### [SUPPLIED INFORMATION]
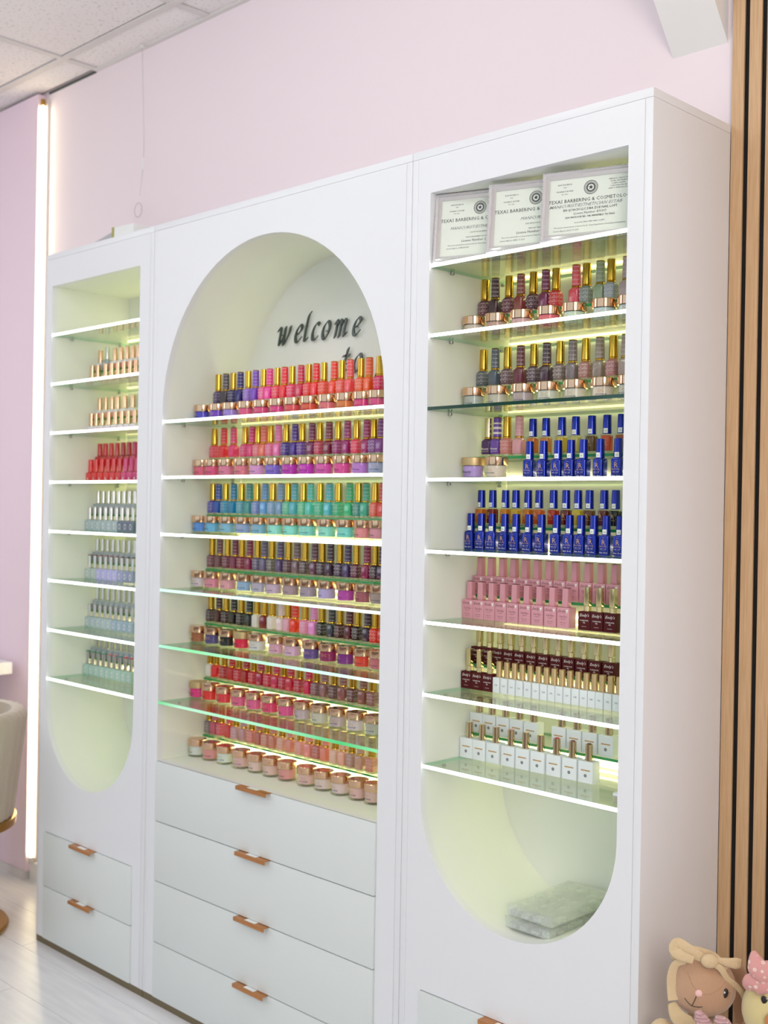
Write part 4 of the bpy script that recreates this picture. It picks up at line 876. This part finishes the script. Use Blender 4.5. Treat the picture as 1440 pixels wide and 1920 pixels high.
for i in range(N):
    a = 2 * PI * i / N; c_ = Vector((-.002 + .02 * math.cos(a), 0, -.512 + .022 * math.sin(a))); r = []
    for j in range(6):
        b_ = 2 * PI * j / 6; dr = Vector((math.cos(a), 0, math.sin(a)))
        r.append(bm.verts.new(c_ + dr * .0012 * math.cos(b_) + Vector((0, .0012 * math.sin(b_), 0))))
    if pv:
        for j in range(6): bm.faces.new((pv[j], pv[(j + 1) % 6], r[(j + 1) % 6], r[j]))
    else: first = r
    pv = r
for j in range(6): bm.faces.new((pv[j], pv[(j + 1) % 6], first[(j + 1) % 6], first[j]))
link('ring', mesh_bm('ring', bm, th), t)
link('ceiling_hook', cyl(.006, .004, -.008, -.0022, M['sticker'], 'ceiling_hook', 10), t, (.005, 0, 0))

# ------------------------------------------------------------------ salon chair and table at the left edge
M['velvet'] = mat('beige_velvet', 'b7aa97', .75, sheen=.6)
t = thing('tub_chair', 'beige fluted tub chair with a gold rim and round gold base', 'chair', (-2.37, -.19, 0), .3)
n = 120
def shell(bm, r_o, r_i, zt, zb, a0, a1, flute, nn):
    prev = None; 
    for i in range(nn + 1):
        a = a0 + (a1 - a0) * i / nn; f = flute * abs(math.sin(a * 20)); c_, s_ = math.cos(a), math.sin(a)
        ro_t, ro_b = r_o + f, r_o * .86 + f
        pts = [(ro_b * c_, ro_b * s_, zb), (ro_t * c_, ro_t * s_, zt - .02), ((ro_t - .012) * c_, (ro_t - .012) * s_, zt), ((r_i + .008) * c_, (r_i + .008) * s_, zt), (r_i * c_, r_i * s_, zt - .02), (r_i * .88 * c_, r_i * .88 * s_, zb)]
        r = [bm.verts.new(p) for p in pts]
        if prev:
            for j in range(6): bm.faces.new((prev[j], prev[(j + 1) % 6], r[(j + 1) % 6], r[j]))
        else: bm.faces.new(r[::-1])
        prev = r
    bm.faces.new(prev)
bm = bmesh.new(); shell(bm, .262, .212, .675, .35, -1.2, PI + 1.0, .006, 160); link('backrest', mesh_bm('backrest', bm, M['velvet'], 60), t)
link('seat', ringsolid([(.35, .40, .40, 2), (.36, .415, .415, 2), (.44, .415, .415, 2), (.46, .38, .38, 2)], M['velvet'], 'seat', 40), t)
link('gold_rim', ringsolid([(.318, .44, .44, 2), (.322, .475, .475, 2), (.346, .480, .480, 2), (.349, .46, .46, 2)], M['brass'], 'gold_rim', 64), t)
link('pole', cyl(.03, .03, .02, .318, M['brass'], 'pole', 24), t)
link('base', ringsolid([(0, .44, .44, 2), (.010, .445, .445, 2), (.016, .435, .435, 2), (.022, .16, .16, 2)], M['brass'], 'base', 64), t)
t = thing('nail_table', 'white table end behind the beige chair at the left edge', 'table', (-3.1, -.02, 0))
link('tabletop', boxme('tabletop', -.45, .424, -.22, .24, .715, .757, M['white'], .004), t)
for x in (-.38, .375): link('leg', boxme('leg', x - .03, x + .03, -.18, .18, 0, .715, M['wallwhite'], .003), t)

# ------------------------------------------------------------------ plush toys on the bench
t = thing('low_bench', 'low white bench below the plush toys, right of the cabinets', 'bench', (.33, -.02, 0))
link('seat', boxme('seat', -.28, .28, -.22, .22, .255, .28, M['wallwhite'], .003), t)
for x in (-.25, .25):
    for y in (-.19, .19): link('leg', boxme('leg', x - .018, x + .018, y - .018, y + .018, 0, .255, M['wallwhite'], .002), t)

def ribbed(name, a, b, scale, axis='Z'):
    mt = mat(name, a, .85, sheen=.4); nt = mt.node_tree
    tc = nt.nodes.new('ShaderNodeTexCoord'); wv = nt.nodes.new('ShaderNodeTexWave'); wv.inputs['Scale'].default_value = scale
    wv.bands_direction = 'X'; wv.inputs['Distortion'].default_value = .6; wv.inputs['Detail'].default_value = 1
    mp = nt.nodes.new('ShaderNodeMapping'); mp.inputs['Rotation'].default_value = (0, .12, -.68)
    cr = nt.nodes.new('ShaderNodeValToRGB'); cr.color_ramp.elements[0].color = lin(b); cr.color_ramp.elements[1].color = lin(a)
    nt.links.new(tc.outputs['Object'], mp.inputs[0]); nt.links.new(mp.outputs[0], wv.inputs[0]); nt.links.new(wv.outputs['Fac'], cr.inputs[0])
    nt.links.new(cr.outputs[0], nt.nodes['Principled BSDF'].inputs['Base Color'])
    bp = nt.nodes.new('ShaderNodeBump'); bp.inputs['Strength'].default_value = .35; bp.inputs['Distance'].default_value = .001
    nt.links.new(wv.outputs['Fac'], bp.inputs['Height']); nt.links.new(bp.outputs[0], nt.nodes['Principled BSDF'].inputs['Normal'])
    return mt
tan = ribbed('tan_rib_knit', 'cba384', 'b48b6c', 150)
cream = mat('cream_linen', 'd8bf98', .9, sheen=.3, bump=(160, .5, .003))
cream2 = mat('cream_collar', 'd2b88f', .9, sheen=.3, bump=(120, .35, .003))
thread = mat('black_thread', '16120f', .5)
pinkn = mat('pink_nose', 'f2c4bf', .7)
Rv = Vector((.78, .625, 0)); Fv = Vector((.625, -.78, 0)); Uv = Vector((0, 0, 1))
def frame_at(c, pxm):
    def q(u, v, f=0): return Rv * ((u - c[0]) / pxm) + Uv * (-(v - c[1]) / pxm) + Fv * f
    return q
rb = Vector((.12, .0076, .5228)); q = frame_at((1318, 1846), 1130)
t = thing('plush_rabbit', 'tan knitted plush rabbit with a cream bow, sitting against the right cabinet', 'plush toy', (rb.x, rb.y, .28))
hc = Vector((0, 0, rb.z - .28))
def on_head(u, v, lift=0):
    """point on the head's surface in front of the given offsets"""
    a = (u - 1318) / 1130; b = -(v - 1846) / 1130; k = 1 - (a / .0535) ** 2 - (b / .050) ** 2
    return hc + Rv * a + Uv * b + Fv * (.050 * math.sqrt(max(k, 0.0)) + lift)
rot = Matrix((Rv, Fv, Uv)).transposed()
bm = bmesh.new(); bmesh.ops.create_uvsphere(bm, u_segments=48, v_segments=32, radius=1)
for v in bm.verts:
    p = v.co.copy(); w_ = 1 + .06 * (-p.z) * (1 if p.z < 0 else 0)
    p = Vector((p.x * .0535 * w_, p.y * .050, p.z * .050)); v.co = hc + Rv * p.x + Fv * p.y + Uv * p.z
link('head', mesh_bm('head', bm, tan, 80), t)
link('nose', ball('nose', on_head(1302, 1842, -.001), (.0062, .0035, .006), pinkn, rot), t)
link('mouth', sweepme('mouth', [on_head(1297, 1848, .0006), on_head(1294, 1858, .0006), on_head(1291, 1868, .0006)], .0013, .0013, Fv, thread, 6, 3), t)
link('mouth', sweepme('mouth', [on_head(1278, 1857, .0006), on_head(1285, 1865, .0006), on_head(1291, 1869, .0006), on_head(1300, 1869, .0006), on_head(1309, 1867, .0006)], .0012, .0012, Fv, thread, 6, 3), t)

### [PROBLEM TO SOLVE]
Omit each picture, then return all of the listing exactly as it stands.

### [ANSWER FOR THIS EXERCISE]
Write part 4 of the bpy script that recreates this picture. It picks up at line 876. This part finishes the script. Use Blender 4.5. Treat the picture as 1440 pixels wide and 1920 pixels high.
for i in range(N):
    a = 2 * PI * i / N; c_ = Vector((-.002 + .02 * math.cos(a), 0, -.512 + .022 * math.sin(a))); r = []
    for j in range(6):
        b_ = 2 * PI * j / 6; dr = Vector((math.cos(a), 0, math.sin(a)))
        r.append(bm.verts.new(c_ + dr * .0012 * math.cos(b_) + Vector((0, .0012 * math.sin(b_), 0))))
    if pv:
        for j in range(6): bm.faces.new((pv[j], pv[(j + 1) % 6], r[(j + 1) % 6], r[j]))
    else: first = r
    pv = r
for j in range(6): bm.faces.new((pv[j], pv[(j + 1) % 6], first[(j + 1) % 6], first[j]))
link('ring', mesh_bm('ring', bm, th), t)
link('ceiling_hook', cyl(.006, .004, -.008, -.0022, M['sticker'], 'ceiling_hook', 10), t, (.005, 0, 0))

# ------------------------------------------------------------------ salon chair and table at the left edge
M['velvet'] = mat('beige_velvet', 'b7aa97', .75, sheen=.6)
t = thing('tub_chair', 'beige fluted tub chair with a gold rim and round gold base', 'chair', (-2.37, -.19, 0), .3)
n = 120
def shell(bm, r_o, r_i, zt, zb, a0, a1, flute, nn):
    prev = None; 
    for i in range(nn + 1):
        a = a0 + (a1 - a0) * i / nn; f = flute * abs(math.sin(a * 20)); c_, s_ = math.cos(a), math.sin(a)
        ro_t, ro_b = r_o + f, r_o * .86 + f
        pts = [(ro_b * c_, ro_b * s_, zb), (ro_t * c_, ro_t * s_, zt - .02), ((ro_t - .012) * c_, (ro_t - .012) * s_, zt), ((r_i + .008) * c_, (r_i + .008) * s_, zt), (r_i * c_, r_i * s_, zt - .02), (r_i * .88 * c_, r_i * .88 * s_, zb)]
        r = [bm.verts.new(p) for p in pts]
        if prev:
            for j in range(6): bm.faces.new((prev[j], prev[(j + 1) % 6], r[(j + 1) % 6], r[j]))
        else: bm.faces.new(r[::-1])
        prev = r
    bm.faces.new(prev)
bm = bmesh.new(); shell(bm, .262, .212, .675, .35, -1.2, PI + 1.0, .006, 160); link('backrest', mesh_bm('backrest', bm, M['velvet'], 60), t)
link('seat', ringsolid([(.35, .40, .40, 2), (.36, .415, .415, 2), (.44, .415, .415, 2), (.46, .38, .38, 2)], M['velvet'], 'seat', 40), t)
link('gold_rim', ringsolid([(.318, .44, .44, 2), (.322, .475, .475, 2), (.346, .480, .480, 2), (.349, .46, .46, 2)], M['brass'], 'gold_rim', 64), t)
link('pole', cyl(.03, .03, .02, .318, M['brass'], 'pole', 24), t)
link('base', ringsolid([(0, .44, .44, 2), (.010, .445, .445, 2), (.016, .435, .435, 2), (.022, .16, .16, 2)], M['brass'], 'base', 64), t)
t = thing('nail_table', 'white table end behind the beige chair at the left edge', 'table', (-3.1, -.02, 0))
link('tabletop', boxme('tabletop', -.45, .424, -.22, .24, .715, .757, M['white'], .004), t)
for x in (-.38, .375): link('leg', boxme('leg', x - .03, x + .03, -.18, .18, 0, .715, M['wallwhite'], .003), t)

# ------------------------------------------------------------------ plush toys on the bench
t = thing('low_bench', 'low white bench below the plush toys, right of the cabinets', 'bench', (.33, -.02, 0))
link('seat', boxme('seat', -.28, .28, -.22, .22, .255, .28, M['wallwhite'], .003), t)
for x in (-.25, .25):
    for y in (-.19, .19): link('leg', boxme('leg', x - .018, x + .018, y - .018, y + .018, 0, .255, M['wallwhite'], .002), t)

def ribbed(name, a, b, scale, axis='Z'):
    mt = mat(name, a, .85, sheen=.4); nt = mt.node_tree
    tc = nt.nodes.new('ShaderNodeTexCoord'); wv = nt.nodes.new('ShaderNodeTexWave'); wv.inputs['Scale'].default_value = scale
    wv.bands_direction = 'X'; wv.inputs['Distortion'].default_value = .6; wv.inputs['Detail'].default_value = 1
    mp = nt.nodes.new('ShaderNodeMapping'); mp.inputs['Rotation'].default_value = (0, .12, -.68)
    cr = nt.nodes.new('ShaderNodeValToRGB'); cr.color_ramp.elements[0].color = lin(b); cr.color_ramp.elements[1].color = lin(a)
    nt.links.new(tc.outputs['Object'], mp.inputs[0]); nt.links.new(mp.outputs[0], wv.inputs[0]); nt.links.new(wv.outputs['Fac'], cr.inputs[0])
    nt.links.new(cr.outputs[0], nt.nodes['Principled BSDF'].inputs['Base Color'])
    bp = nt.nodes.new('ShaderNodeBump'); bp.inputs['Strength'].default_value = .35; bp.inputs['Distance'].default_value = .001
    nt.links.new(wv.outputs['Fac'], bp.inputs['Height']); nt.links.new(bp.outputs[0], nt.nodes['Principled BSDF'].inputs['Normal'])
    return mt
tan = ribbed('tan_rib_knit', 'cba384', 'b48b6c', 150)
cream = mat('cream_linen', 'd8bf98', .9, sheen=.3, bump=(160, .5, .003))
cream2 = mat('cream_collar', 'd2b88f', .9, sheen=.3, bump=(120, .35, .003))
thread = mat('black_thread', '16120f', .5)
pinkn = mat('pink_nose', 'f2c4bf', .7)
Rv = Vector((.78, .625, 0)); Fv = Vector((.625, -.78, 0)); Uv = Vector((0, 0, 1))
def frame_at(c, pxm):
    def q(u, v, f=0): return Rv * ((u - c[0]) / pxm) + Uv * (-(v - c[1]) / pxm) + Fv * f
    return q
rb = Vector((.12, .0076, .5228)); q = frame_at((1318, 1846), 1130)
t = thing('plush_rabbit', 'tan knitted plush rabbit with a cream bow, sitting against the right cabinet', 'plush toy', (rb.x, rb.y, .28))
hc = Vector((0, 0, rb.z - .28))
def on_head(u, v, lift=0):
    """point on the head's surface in front of the given offsets"""
    a = (u - 1318) / 1130; b = -(v - 1846) / 1130; k = 1 - (a / .0535) ** 2 - (b / .050) ** 2
    return hc + Rv * a + Uv * b + Fv * (.050 * math.sqrt(max(k, 0.0)) + lift)
rot = Matrix((Rv, Fv, Uv)).transposed()
bm = bmesh.new(); bmesh.ops.create_uvsphere(bm, u_segments=48, v_segments=32, radius=1)
for v in bm.verts:
    p = v.co.copy(); w_ = 1 + .06 * (-p.z) * (1 if p.z < 0 else 0)
    p = Vector((p.x * .0535 * w_, p.y * .050, p.z * .050)); v.co = hc + Rv * p.x + Fv * p.y + Uv * p.z
link('head', mesh_bm('head', bm, tan, 80), t)
link('nose', ball('nose', on_head(1302, 1842, -.001), (.0062, .0035, .006), pinkn, rot), t)
link('mouth', sweepme('mouth', [on_head(1297, 1848, .0006), on_head(1294, 1858, .0006), on_head(1291, 1868, .0006)], .0013, .0013, Fv, thread, 6, 3), t)
link('mouth', sweepme('mouth', [on_head(1278, 1857, .0006), on_head(1285, 1865, .0006), on_head(1291, 1869, .0006), on_head(1300, 1869, .0006), on_head(1309, 1867, .0006)], .0012, .0012, Fv, thread, 6, 3), t)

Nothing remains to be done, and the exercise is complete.